Perkins’ accusation is outrageous. The SPLC has listed the FRC as a hate group since 2010 because it has knowingly spread false and denigrating propaganda about LGBT people — not, as some claim, because it opposes same-sex marriage. The FRC and its allies on the religious right are saying, in effect, that offering legitimate and fact-based criticism in a democratic society is tantamount to suggesting that the objects of criticism should be the targets of criminal violence.

As the SPLC made clear at the time and in hundreds of subsequent statements and press interviews, we criticize the FRC for claiming, in Perkins’ words, that pedophilia is “a homosexual problem” — an utter falsehood, as every relevant scientific authority has stated.
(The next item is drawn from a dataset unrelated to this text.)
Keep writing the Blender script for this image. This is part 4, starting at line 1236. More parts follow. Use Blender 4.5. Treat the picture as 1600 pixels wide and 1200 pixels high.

An FRC official has said he wanted to “export homosexuals from the United States.” The same official advocated the criminalizing of homosexuality.
So you can see why the SPLC designated the FRC as a hate group.

Now about that "Diversity Training Event" at the DOJ where Dees spoke.  It was late July 2012.  From the context of the piece, you can easily imagine that the braintrust has a rather low opinion of the co-founder of the SPLC.

Perhaps they should tell that to another radical un-American organization, the American Bar Association.

8 days after Dees spoke on Diversity at the DOJ, this is what happened:
Morris Dees, co-founder of the Southern Poverty Law Center, received the ABA Medal at the House of Delegates meeting during the association’s 2012 Annual Meeting in Chicago. Dees received the ABA’s highest honor for his efforts to ensure access to justice for society’s most vulnerable members.
Yea, the braintrust's on the wrong side of this story - as is the FRC and Judicial Watch and RMC himself.

1 comment:

  1. I'm sure that Heir will be along any moment now with a LOOK OVER HEEEEEEERRRRRRRRRRR!!!!!